For state Sen. David Jordan, D-Greenwood, being a member of the Mississippi delegation at the Democratic National Convention is nothing new.
“This is my eighth one. I started in ’88 with Michael Dukakis in Atlanta,” Jordan said.
But Jordan won’t be the only Greenwood resident attending the party’s convention in July. Paulette Palmer will be representing Mississippi as a delegate for the fourth time.
In 1992, Jordan was in New York City when Arkansas Gov. Bill Clinton was nominated for the presidency and again in 1996 in Chicago when Clinton was seeking re-election.
Jordan was a delegate at the nominations of Vice President Al Gore in 2000 in Los Angeles and U.S. Sen. John Kerry in 2004 in Boston. That year, a relatively unknown state senator from Illinois named Barack Obama delivered the keynote address.
Jordan attended the 2008 convention in Denver, where Obama, then a U.S. senator from Illinois, was selected as the party’s standard-bearer. He was also at the 2012 convention in Charlotte, North Carolina, where Obama was selected to run for a second term.
Jordan said one of the highlights of his political career was “when I cast Mississippi’s votes for Barack Obama in 2008.”
He said he never thought he’d live to see an African-American be nominated by a major political party, let alone one become president.
This year’s national convention will be held from July 25-28 in Philadelphia, Pennsylvania.
The state’s delegation has 46 members, Jordan said.
Jordan is a member of the 2nd Congressional District delegation, which has four men and five women.
Palmer, like Jordan, is an experienced delegate on the national level. She is the wife of Greenwood City Councilman Carl Palmer.
“I’ve been (to conventions) five times before. I’ve been a delegate three times. As a delegate, you get to be on the floor,” she said.
Palmer was a Mississippi delegate in 1996, 2000 and 2012. She said she learned a lot through the experience.
“It was just so enlightening. It was like the first time going someplace,” Palmer said.
Jordan and Palmer were elected delegates at the 2nd Congressional District’s Democratic Convention, held April 9 at Mississippi Valley State University.
Although the process for becoming a delegate is fairly easy for established political leaders such as Jordan, it is harder for those with lower profiles, Palmer said.
“It’s just like running for local election.
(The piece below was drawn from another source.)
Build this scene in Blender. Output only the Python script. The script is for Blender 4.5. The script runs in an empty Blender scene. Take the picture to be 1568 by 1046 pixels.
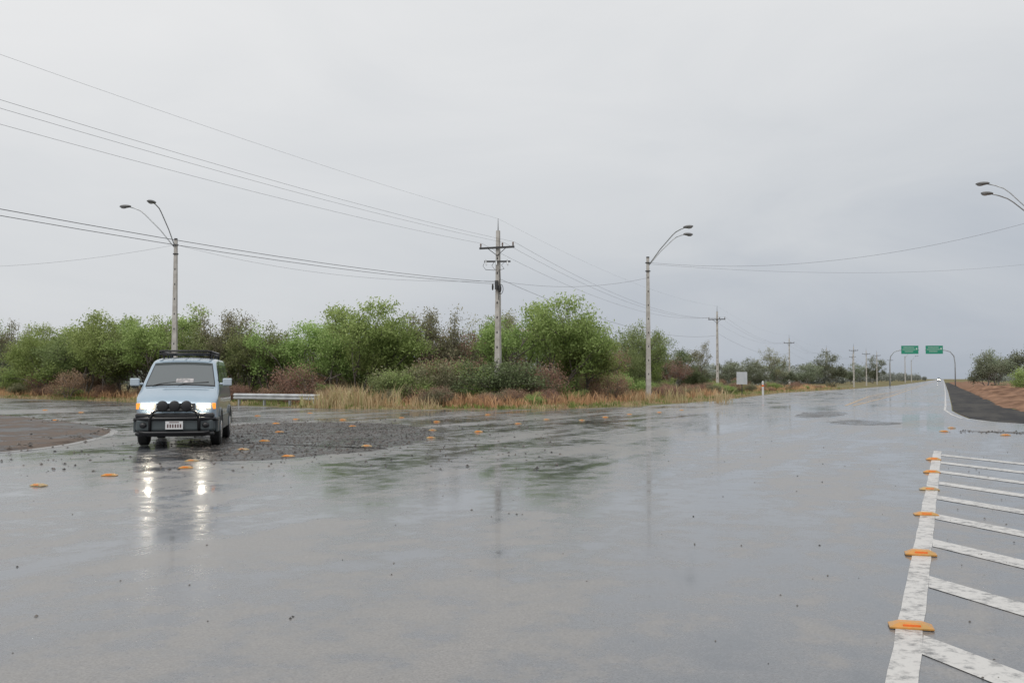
import bpy, math, random
import numpy as np
from mathutils import Vector, Matrix
random.seed(4); rng=np.random.default_rng(7)
scene=bpy.context.scene
scene.view_settings.view_transform='Standard'; scene.view_settings.look='None'
scene.view_settings.exposure=0; scene.view_settings.gamma=1
COL=scene.collection

# ------------------------------------------------------------ materials
def new_mat(name):
    m=bpy.data.materials.new(name); m.use_nodes=True
    nt=m.node_tree; b=nt.nodes['Principled BSDF']; return m,nt,b
def pmat(name,c,rough=.5,metal=0.,c2=None,scale=8.,coat=0.,spec=.5,bump=0.,emit=None,es=0.):
    m,nt,b=new_mat(name)
    b.inputs['Base Color'].default_value=(*c,1); b.inputs['Roughness'].default_value=rough
    b.inputs['Metallic'].default_value=metal; b.inputs['Specular IOR Level'].default_value=spec
    b.inputs['Coat Weight'].default_value=coat; b.inputs['Coat Roughness'].default_value=.05
    if c2 is not None or bump:
        tc=nt.nodes.new('ShaderNodeTexCoord'); n=nt.nodes.new('ShaderNodeTexNoise')
        n.inputs['Scale'].default_value=scale; n.inputs['Detail'].default_value=8
        nt.links.new(tc.outputs['Object'],n.inputs['Vector'])
        if c2 is not None:
            r=nt.nodes.new('ShaderNodeValToRGB'); r.color_ramp.elements[0].position=.35; r.color_ramp.elements[1].position=.65
            r.color_ramp.elements[0].color=(*c,1); r.color_ramp.elements[1].color=(*c2,1)
            nt.links.new(n.outputs['Fac'],r.inputs['Fac']); nt.links.new(r.outputs['Color'],b.inputs['Base Color'])
        if bump:
            bp=nt.nodes.new('ShaderNodeBump'); bp.inputs['Strength'].default_value=bump; bp.inputs['Distance'].default_value=.02
            nt.links.new(n.outputs['Fac'],bp.inputs['Height']); nt.links.new(bp.outputs['Normal'],b.inputs['Normal'])
    if emit: b.inputs['Emission Color'].default_value=(*emit,1); b.inputs['Emission Strength'].default_value=es
    return m
def ramp_mat(name,stops,rough=.7,trans=.25):
    """colour from the per-face 'shade' attribute"""
    m,nt,b=new_mat(name)
    a=nt.nodes.new('ShaderNodeAttribute'); a.attribute_name='shade'
    r=nt.nodes.new('ShaderNodeValToRGB'); e=r.color_ramp.elements
    e[0].position=stops[0][0]; e[0].color=(*stops[0][1],1); e[1].position=stops[-1][0]; e[1].color=(*stops[-1][1],1)
    for p,c in stops[1:-1]:
        k=e.new(p); k.color=(*c,1)
    nt.links.new(a.outputs['Fac'],r.inputs['Fac'])
    oi=nt.nodes.new('ShaderNodeObjectInfo'); hs=nt.nodes.new('ShaderNodeHueSaturation')
    m1=nt.nodes.new('ShaderNodeMapRange'); m1.inputs['To Min'].default_value=.475; m1.inputs['To Max'].default_value=.512
    m2=nt.nodes.new('ShaderNodeMapRange'); m2.inputs['To Min'].default_value=.82; m2.inputs['To Max'].default_value=1.25
    hs.inputs['Saturation'].default_value=.95
    nt.links.new(oi.outputs['Random'],m1.inputs['Value']); nt.links.new(oi.outputs['Random'],m2.inputs['Value'])
    nt.links.new(m1.outputs[0],hs.inputs['Hue']); nt.links.new(m2.outputs[0],hs.inputs['Value'])
    nt.links.new(r.outputs['Color'],hs.inputs['Color']); nt.links.new(hs.outputs['Color'],b.inputs['Base Color'])
    b.inputs['Roughness'].default_value=rough; b.inputs['Specular IOR Level'].default_value=.25
    if trans:
        t=nt.nodes.new('ShaderNodeBsdfTranslucent'); nt.links.new(hs.outputs['Color'],t.inputs['Color'])
        mx=nt.nodes.new('ShaderNodeMixShader'); mx.inputs[0].default_value=trans
        o=nt.nodes['Material Output']
        nt.links.new(b.outputs[0],mx.inputs[1]); nt.links.new(t.outputs[0],mx.inputs[2]); nt.links.new(mx.outputs[0],o.inputs['Surface'])
    return m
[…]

You have to get out there and get people to know you,” she said.
To help secure a spot, Palmer employed her four grandchildren and daughter-in-law to help pass out literature about her candidacy.
Palmer said she’s grateful for the vote of confidence people gave her.
“It’s really an honor to be a delegate. To have their confidence that I would represent them well,” she said.
Jordan said his father, the late Cleveland Jordan, who was active in the civil rights movement in the 1950s and 1960s, had a wish that one day one of his sons would meet the president of the United States.
Jordan said his father would never have imagined that an African-American would become president, let alone a two-term one.
Jordan, who is also president of the Greenwood Voters League, said he has met with three presidents, Jimmy Carter, Clinton and Obama
He also met Hillary Clinton, this year’s Democratic presidential front-runner, who spoke at the Voters League’s annual banquet in 1991.
Jordan said being elected a delegate to the national convention is an honor.
“I’ve been consistent and been blessed of these last 32 years,” he said.